Clean power generates American jobs and business competitiveness
Emilie Prattico, ManagerTransformations in the U.S. energy sector toward renewable sources have led to increased employment, more efficient energy use and procurement, and greater investments in technical innovation. Withdrawing federal support from the Clean Air Act, including the Clean Power Plan, will slow this progress but will not undermine it.
Clean power creates American jobs
Renewable energy and energy efficiency are now top employers in the United States and remain on a growth trajectory. The solar and wind industries are both creating jobs 12 times faster than the rest of the U.S. economy. Renewable energy employment in the United States increased by 6 percent in 2015, reaching 769,000 jobs. Within the sector, the solar industry saw a 25 percent growth in employment in 2016, taking total employment to 260,000. This significantly exceeds U.S jobs in oil and gas extraction (177,000) and coal mining (50,000). In addition to renewables, employment in energy efficiency is also booming, with 2.2 million Americans employed in the design, installation, or manufacturing of energy efficiency products or services today.
Clean power is a growing part of American energy use
Last year, renewables became the largest source of new electric capacity for the first time in the United States. A recent article on Bloomberg Markets made waves this February when it announced that “U.S. solar [had] surged 95 percent to become the largest source of new energy.” New photovoltaic panel installations in 2016 more than doubled from 2015. Bloomberg New Energy Finance projects that total installed capacity in the United States will reach 105 gigawatts by 2021—a 276 percent increase from the 38 gigawatts installed today. What is more, renewables (including large hydroelectric projects) and natural gas now meet half of U.S. power demand, up from only 38 percent in 2011.
Companies want, and are buying, clean power
Many companies are clear on the business case for renewable energy use and are shifting corporate procurement approaches. There are now 87 companies in RE100, a global collaborative initiative of the world’s most influential companies committed to 100 percent renewable power. Together, these businesses have created demand for around 107 terawatt hours (TWh) of renewable electricity—around the same amount of power consumed by the United Arab Emirates or The Netherlands per year. Goldman Sachs jumped from 14 percent renewable electricity in 2014 to 86 percent in 2015, H&M jumped from 27 percent to 78 percent in that same period, and Google—the largest corporate buyer of renewable energy—will power all of its data centers and offices with renewable energy in 2017. The figures translate into savings: General Motors has reported savings of US$5 million annually from using renewable energy, and this figure is likely to increase significantly as the supply of renewable energy increases.

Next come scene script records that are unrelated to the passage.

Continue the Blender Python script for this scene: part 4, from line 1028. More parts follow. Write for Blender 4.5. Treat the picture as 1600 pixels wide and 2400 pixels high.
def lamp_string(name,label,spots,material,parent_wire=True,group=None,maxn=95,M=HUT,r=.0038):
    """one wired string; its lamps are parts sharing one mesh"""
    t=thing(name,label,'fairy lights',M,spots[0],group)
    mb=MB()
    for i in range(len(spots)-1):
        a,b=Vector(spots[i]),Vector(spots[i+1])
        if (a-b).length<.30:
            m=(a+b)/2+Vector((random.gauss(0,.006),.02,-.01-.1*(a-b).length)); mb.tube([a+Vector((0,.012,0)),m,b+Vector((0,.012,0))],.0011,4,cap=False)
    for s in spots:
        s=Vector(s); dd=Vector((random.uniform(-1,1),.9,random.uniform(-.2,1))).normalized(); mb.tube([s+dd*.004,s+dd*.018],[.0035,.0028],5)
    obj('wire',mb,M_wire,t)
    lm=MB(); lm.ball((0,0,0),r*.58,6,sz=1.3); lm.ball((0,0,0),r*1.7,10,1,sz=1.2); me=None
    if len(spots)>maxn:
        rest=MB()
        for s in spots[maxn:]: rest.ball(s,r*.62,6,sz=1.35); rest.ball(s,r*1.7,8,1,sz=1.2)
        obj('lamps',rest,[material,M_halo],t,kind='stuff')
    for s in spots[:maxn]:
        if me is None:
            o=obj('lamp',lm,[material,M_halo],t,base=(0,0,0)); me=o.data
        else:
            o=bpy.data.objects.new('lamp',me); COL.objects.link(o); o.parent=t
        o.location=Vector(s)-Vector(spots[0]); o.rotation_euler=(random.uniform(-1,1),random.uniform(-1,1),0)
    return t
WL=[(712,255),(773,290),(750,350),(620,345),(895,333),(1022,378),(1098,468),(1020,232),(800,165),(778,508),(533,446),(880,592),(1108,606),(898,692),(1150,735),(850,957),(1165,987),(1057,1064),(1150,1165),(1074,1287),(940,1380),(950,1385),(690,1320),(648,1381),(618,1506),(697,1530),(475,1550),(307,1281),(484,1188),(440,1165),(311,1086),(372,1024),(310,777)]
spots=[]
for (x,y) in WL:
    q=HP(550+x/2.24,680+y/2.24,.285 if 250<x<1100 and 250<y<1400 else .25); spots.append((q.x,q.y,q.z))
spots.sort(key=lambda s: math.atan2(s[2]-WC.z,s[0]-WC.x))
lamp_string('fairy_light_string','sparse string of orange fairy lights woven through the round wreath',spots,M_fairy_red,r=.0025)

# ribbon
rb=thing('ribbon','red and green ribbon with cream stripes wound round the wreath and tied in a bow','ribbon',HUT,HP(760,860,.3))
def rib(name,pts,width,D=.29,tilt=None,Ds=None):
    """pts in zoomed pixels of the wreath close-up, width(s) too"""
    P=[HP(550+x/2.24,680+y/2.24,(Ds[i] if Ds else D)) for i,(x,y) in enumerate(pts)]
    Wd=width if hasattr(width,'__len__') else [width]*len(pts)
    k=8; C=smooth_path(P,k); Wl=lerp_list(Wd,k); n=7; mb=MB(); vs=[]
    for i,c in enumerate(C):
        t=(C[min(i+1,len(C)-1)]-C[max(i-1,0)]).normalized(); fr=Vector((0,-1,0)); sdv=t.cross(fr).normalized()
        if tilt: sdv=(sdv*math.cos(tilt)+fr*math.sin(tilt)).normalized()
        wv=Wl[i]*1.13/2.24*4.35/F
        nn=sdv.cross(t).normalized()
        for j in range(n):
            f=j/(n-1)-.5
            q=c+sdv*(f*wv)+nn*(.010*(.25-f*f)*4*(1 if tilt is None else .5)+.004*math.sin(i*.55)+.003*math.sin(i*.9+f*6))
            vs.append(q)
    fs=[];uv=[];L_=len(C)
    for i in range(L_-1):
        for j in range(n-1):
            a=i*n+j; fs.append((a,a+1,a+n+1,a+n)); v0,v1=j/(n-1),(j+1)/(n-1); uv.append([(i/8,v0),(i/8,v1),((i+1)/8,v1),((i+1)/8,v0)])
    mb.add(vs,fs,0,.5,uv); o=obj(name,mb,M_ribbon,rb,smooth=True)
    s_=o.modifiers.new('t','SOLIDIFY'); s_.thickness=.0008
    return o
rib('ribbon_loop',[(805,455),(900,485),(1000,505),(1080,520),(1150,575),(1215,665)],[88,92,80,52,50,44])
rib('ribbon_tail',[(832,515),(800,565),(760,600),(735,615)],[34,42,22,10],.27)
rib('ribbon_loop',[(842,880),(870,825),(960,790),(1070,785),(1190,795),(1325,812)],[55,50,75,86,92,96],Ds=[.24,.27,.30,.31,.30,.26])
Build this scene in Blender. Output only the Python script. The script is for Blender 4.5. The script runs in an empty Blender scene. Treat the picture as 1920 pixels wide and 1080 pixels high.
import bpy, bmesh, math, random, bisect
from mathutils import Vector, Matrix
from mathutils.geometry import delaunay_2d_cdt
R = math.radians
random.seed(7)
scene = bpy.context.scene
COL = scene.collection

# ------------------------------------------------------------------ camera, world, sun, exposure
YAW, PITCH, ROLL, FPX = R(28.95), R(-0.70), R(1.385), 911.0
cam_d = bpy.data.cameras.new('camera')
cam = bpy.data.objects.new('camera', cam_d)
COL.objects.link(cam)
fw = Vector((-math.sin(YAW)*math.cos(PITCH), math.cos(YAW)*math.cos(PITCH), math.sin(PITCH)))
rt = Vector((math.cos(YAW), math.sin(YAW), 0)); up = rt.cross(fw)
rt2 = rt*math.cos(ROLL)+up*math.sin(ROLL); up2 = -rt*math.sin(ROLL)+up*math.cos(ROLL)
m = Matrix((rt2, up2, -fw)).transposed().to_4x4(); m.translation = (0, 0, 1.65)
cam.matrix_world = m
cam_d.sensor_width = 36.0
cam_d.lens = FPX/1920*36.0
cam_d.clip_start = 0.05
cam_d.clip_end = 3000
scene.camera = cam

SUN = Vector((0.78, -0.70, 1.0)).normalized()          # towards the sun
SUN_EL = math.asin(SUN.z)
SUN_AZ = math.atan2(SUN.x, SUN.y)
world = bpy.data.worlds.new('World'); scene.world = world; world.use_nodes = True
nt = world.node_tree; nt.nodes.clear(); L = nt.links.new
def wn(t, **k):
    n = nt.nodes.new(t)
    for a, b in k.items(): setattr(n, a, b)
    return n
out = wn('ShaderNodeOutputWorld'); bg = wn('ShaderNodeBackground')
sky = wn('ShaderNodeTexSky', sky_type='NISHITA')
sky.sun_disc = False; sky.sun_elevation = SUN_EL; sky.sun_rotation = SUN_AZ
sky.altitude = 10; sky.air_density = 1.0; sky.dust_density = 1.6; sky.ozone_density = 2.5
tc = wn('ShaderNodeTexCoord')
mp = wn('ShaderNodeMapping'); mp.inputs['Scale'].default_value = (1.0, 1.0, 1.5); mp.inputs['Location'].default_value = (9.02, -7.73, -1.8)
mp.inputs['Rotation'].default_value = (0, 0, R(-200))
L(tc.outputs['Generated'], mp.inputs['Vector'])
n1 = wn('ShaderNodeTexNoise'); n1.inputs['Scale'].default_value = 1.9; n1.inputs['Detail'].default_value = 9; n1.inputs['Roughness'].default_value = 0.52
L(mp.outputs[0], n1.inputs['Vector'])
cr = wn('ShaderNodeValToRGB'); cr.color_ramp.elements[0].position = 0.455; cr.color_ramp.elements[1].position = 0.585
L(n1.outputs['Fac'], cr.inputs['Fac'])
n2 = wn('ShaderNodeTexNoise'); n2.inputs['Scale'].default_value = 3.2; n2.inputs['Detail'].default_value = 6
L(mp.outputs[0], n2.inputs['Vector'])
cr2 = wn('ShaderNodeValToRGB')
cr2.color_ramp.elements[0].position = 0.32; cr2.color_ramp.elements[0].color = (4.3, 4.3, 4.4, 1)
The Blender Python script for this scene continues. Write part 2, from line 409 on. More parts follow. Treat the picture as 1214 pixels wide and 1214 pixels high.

Investors are betting on clean power
When it comes to investments, low-carbon technologies and renewables have shown strong growth trends toward becoming cost-competitive. Per a 2015 New Climate Economy report, the cost of solar power systems has fallen by 75 percent globally since 2000, and the cost of energy storage has decreased 60 percent. According to UNEP, global investment in renewable power capacity in 2015, worth US$265.8 billion, was more than double the dollar allocations for new coal and gas generation (estimated at US$130 billion in 2015). Lazard concluded that in 2016, solar energy beat coal in terms of cost: A kilowatt-hour of solar cost a median figure of 6 cents, versus 11 cents for coal.
These trends show no signs of bucking, and their strength relies in part on the continued stimulus provided by city, state, and federal support. Many U.S. cities are implementing plans to cut emissions, including the largest two: New York aims to reduce emissions 80 percent by 2050, and Los Angeles is developing a plan for 100 percent renewable power. And states, such as California and Massachusetts, are considering bills to go 100 percent renewable no later than 2050. Therefore, regulatory support will further strengthen the business case outlined above.
The energy industry in the United States, and all related industries, has undergone a significant shift rife with opportunities and in step with global trends: The Paris Agreement, which the United States along with 195 other countries adopted in 2015, will result in US$13.5 trillion investment in the new energy economy. The federal government has the power to ensure that these opportunities continue to thrive and that the economy remains on its prosperous path.